> [EXERCISE AIM]: Set down word for word each line from the start of the listing through the line that contains "return (600+FPX*d.dot(Rv)/k, 800-FPX*d.dot(Uv)/k)", both included.
[Begin DATASET CONTENT]
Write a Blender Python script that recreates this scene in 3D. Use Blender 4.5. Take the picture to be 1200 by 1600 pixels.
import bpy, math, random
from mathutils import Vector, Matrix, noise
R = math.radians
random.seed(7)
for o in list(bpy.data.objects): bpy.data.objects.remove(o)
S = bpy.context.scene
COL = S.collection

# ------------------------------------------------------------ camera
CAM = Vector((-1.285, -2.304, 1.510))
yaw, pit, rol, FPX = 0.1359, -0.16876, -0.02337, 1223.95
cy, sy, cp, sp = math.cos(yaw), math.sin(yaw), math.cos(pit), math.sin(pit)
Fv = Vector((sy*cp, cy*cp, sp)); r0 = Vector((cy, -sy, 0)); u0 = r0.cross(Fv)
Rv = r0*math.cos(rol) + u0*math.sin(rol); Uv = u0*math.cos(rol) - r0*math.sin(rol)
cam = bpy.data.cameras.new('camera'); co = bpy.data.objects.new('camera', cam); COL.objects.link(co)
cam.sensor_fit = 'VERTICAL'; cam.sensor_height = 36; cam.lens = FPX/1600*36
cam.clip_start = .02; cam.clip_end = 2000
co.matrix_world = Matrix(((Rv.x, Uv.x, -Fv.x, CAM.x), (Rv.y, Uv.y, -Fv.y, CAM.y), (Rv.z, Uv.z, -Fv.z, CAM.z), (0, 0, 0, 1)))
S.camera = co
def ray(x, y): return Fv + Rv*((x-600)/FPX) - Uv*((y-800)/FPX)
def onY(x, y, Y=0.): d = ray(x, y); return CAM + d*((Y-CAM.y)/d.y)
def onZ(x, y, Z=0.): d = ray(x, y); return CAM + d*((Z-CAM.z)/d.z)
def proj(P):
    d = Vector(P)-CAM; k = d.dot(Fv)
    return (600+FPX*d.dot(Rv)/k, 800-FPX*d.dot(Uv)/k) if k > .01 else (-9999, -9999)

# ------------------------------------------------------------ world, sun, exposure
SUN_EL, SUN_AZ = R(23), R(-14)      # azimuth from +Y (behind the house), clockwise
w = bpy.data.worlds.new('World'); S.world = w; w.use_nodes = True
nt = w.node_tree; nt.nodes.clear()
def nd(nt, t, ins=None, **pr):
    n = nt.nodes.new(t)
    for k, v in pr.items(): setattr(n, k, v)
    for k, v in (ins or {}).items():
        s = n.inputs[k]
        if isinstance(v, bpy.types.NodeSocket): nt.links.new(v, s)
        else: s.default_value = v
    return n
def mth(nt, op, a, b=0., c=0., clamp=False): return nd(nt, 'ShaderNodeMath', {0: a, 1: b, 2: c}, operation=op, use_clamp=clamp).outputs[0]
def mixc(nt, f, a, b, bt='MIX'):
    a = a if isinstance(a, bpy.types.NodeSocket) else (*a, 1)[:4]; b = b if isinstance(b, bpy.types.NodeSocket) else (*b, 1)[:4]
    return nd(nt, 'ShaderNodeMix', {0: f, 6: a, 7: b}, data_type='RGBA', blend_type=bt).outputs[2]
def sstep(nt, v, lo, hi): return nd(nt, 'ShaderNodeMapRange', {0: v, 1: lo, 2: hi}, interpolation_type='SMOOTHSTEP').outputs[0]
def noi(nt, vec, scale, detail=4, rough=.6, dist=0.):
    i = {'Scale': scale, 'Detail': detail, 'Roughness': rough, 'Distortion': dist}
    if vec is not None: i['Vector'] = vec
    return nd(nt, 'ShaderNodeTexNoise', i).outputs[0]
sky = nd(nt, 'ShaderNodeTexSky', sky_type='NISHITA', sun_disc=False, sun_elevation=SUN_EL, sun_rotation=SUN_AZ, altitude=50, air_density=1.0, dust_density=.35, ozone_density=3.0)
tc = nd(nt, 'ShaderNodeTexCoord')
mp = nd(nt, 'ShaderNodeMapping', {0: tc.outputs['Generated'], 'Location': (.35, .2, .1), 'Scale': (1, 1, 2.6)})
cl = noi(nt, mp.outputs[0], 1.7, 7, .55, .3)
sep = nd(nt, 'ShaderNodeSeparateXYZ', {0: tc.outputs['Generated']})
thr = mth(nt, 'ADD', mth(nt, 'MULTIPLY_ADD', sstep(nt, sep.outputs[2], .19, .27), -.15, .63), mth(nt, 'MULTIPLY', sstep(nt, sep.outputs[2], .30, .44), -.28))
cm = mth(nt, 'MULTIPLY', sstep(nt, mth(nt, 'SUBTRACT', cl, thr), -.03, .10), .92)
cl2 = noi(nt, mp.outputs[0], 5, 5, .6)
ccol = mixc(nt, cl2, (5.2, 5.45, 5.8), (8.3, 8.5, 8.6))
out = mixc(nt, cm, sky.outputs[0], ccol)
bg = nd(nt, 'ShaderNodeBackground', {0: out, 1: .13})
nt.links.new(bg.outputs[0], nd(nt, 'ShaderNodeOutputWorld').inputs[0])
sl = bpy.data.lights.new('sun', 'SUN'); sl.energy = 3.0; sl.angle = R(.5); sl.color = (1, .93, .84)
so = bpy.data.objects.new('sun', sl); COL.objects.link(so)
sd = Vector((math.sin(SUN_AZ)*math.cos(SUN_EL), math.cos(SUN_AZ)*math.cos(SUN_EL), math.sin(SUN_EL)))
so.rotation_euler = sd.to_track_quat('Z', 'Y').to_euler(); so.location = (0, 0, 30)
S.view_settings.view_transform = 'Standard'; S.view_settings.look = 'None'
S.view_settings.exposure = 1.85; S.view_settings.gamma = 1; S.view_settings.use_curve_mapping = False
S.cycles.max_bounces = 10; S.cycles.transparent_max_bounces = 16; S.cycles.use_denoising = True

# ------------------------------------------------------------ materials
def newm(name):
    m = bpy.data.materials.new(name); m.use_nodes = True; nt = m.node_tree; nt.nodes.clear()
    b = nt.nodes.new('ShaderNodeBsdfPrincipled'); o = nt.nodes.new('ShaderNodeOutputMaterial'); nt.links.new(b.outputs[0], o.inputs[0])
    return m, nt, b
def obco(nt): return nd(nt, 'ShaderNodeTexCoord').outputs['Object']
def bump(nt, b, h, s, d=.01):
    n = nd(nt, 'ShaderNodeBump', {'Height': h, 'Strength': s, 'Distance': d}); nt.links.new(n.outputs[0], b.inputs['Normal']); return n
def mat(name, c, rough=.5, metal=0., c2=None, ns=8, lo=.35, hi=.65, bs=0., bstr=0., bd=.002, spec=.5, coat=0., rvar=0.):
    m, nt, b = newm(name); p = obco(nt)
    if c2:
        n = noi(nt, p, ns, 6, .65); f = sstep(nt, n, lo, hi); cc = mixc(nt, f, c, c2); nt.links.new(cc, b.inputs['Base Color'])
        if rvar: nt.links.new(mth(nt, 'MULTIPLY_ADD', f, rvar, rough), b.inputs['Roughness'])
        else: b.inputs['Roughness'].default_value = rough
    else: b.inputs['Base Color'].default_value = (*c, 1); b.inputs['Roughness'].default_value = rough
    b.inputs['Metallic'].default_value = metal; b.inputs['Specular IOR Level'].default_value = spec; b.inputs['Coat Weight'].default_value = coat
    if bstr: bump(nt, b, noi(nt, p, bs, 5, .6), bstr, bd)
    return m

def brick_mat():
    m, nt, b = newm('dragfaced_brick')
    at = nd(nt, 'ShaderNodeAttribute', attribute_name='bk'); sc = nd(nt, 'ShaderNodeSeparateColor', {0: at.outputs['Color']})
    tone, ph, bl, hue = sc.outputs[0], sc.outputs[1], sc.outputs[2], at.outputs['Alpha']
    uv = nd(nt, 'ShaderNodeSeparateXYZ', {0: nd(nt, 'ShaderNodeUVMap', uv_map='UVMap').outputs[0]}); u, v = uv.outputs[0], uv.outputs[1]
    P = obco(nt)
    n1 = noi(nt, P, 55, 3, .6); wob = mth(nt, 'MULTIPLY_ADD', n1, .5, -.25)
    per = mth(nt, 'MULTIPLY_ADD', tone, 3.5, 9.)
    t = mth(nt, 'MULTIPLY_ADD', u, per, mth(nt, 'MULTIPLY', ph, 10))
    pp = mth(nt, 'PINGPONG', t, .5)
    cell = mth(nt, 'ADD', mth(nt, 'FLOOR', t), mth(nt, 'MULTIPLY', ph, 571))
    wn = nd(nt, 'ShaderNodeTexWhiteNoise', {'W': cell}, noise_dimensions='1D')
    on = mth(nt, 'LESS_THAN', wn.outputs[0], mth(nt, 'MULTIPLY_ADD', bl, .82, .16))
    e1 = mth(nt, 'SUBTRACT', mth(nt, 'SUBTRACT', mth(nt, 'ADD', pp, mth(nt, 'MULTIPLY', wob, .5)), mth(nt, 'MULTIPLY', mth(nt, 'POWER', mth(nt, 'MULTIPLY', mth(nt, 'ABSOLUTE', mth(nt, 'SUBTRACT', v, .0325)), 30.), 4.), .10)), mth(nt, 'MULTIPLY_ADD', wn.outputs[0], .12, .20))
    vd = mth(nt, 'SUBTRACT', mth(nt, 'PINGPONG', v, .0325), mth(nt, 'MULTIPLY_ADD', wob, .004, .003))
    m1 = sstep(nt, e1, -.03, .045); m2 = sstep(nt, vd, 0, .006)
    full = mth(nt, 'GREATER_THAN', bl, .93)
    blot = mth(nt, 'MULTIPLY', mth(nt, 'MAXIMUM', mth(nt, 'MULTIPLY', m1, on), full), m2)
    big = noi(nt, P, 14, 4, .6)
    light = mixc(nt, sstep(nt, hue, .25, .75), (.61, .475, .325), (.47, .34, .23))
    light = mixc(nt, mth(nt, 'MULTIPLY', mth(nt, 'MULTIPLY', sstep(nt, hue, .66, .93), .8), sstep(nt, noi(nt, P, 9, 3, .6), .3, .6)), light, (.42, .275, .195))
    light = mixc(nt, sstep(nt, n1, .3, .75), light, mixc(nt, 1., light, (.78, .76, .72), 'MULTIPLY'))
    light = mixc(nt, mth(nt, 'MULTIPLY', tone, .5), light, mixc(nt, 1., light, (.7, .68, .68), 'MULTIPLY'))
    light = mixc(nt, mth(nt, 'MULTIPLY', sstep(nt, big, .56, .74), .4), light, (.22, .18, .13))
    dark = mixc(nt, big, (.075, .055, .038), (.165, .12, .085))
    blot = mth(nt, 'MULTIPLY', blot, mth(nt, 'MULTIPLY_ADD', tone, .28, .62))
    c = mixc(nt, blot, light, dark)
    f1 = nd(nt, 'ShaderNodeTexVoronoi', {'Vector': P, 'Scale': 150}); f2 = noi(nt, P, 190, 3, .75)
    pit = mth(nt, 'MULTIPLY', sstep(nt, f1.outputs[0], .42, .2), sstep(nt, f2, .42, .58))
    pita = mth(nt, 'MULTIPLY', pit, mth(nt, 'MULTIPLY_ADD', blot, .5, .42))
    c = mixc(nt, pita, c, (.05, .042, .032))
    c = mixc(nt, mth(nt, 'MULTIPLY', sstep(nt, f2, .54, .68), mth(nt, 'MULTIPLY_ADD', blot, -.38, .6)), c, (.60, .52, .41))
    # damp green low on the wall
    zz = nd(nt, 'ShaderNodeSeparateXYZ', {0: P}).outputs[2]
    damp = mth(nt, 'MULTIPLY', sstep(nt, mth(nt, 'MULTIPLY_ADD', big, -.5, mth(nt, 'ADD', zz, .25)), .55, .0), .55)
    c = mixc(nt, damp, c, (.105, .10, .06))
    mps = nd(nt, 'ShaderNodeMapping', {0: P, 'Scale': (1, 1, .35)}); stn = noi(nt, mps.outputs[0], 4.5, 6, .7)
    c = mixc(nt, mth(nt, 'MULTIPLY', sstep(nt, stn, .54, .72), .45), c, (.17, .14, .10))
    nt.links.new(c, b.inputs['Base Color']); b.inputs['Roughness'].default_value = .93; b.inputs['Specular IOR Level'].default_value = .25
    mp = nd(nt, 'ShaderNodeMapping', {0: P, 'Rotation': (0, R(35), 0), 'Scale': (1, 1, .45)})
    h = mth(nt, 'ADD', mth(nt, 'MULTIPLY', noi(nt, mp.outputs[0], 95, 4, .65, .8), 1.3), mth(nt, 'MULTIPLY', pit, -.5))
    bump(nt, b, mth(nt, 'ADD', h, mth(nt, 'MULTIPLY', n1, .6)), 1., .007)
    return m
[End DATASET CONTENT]
> [FULL ANSWER]:
Write a Blender Python script that recreates this scene in 3D. Use Blender 4.5. Take the picture to be 1200 by 1600 pixels.
import bpy, math, random
from mathutils import Vector, Matrix, noise
R = math.radians
random.seed(7)
for o in list(bpy.data.objects): bpy.data.objects.remove(o)
S = bpy.context.scene
COL = S.collection

# ------------------------------------------------------------ camera
CAM = Vector((-1.285, -2.304, 1.510))
yaw, pit, rol, FPX = 0.1359, -0.16876, -0.02337, 1223.95
cy, sy, cp, sp = math.cos(yaw), math.sin(yaw), math.cos(pit), math.sin(pit)
Fv = Vector((sy*cp, cy*cp, sp)); r0 = Vector((cy, -sy, 0)); u0 = r0.cross(Fv)
Rv = r0*math.cos(rol) + u0*math.sin(rol); Uv = u0*math.cos(rol) - r0*math.sin(rol)
cam = bpy.data.cameras.new('camera'); co = bpy.data.objects.new('camera', cam); COL.objects.link(co)
cam.sensor_fit = 'VERTICAL'; cam.sensor_height = 36; cam.lens = FPX/1600*36
cam.clip_start = .02; cam.clip_end = 2000
co.matrix_world = Matrix(((Rv.x, Uv.x, -Fv.x, CAM.x), (Rv.y, Uv.y, -Fv.y, CAM.y), (Rv.z, Uv.z, -Fv.z, CAM.z), (0, 0, 0, 1)))
S.camera = co
def ray(x, y): return Fv + Rv*((x-600)/FPX) - Uv*((y-800)/FPX)
def onY(x, y, Y=0.): d = ray(x, y); return CAM + d*((Y-CAM.y)/d.y)
def onZ(x, y, Z=0.): d = ray(x, y); return CAM + d*((Z-CAM.z)/d.z)
def proj(P):
    d = Vector(P)-CAM; k = d.dot(Fv)
    return (600+FPX*d.dot(Rv)/k, 800-FPX*d.dot(Uv)/k) if k > .01 else (-9999, -9999)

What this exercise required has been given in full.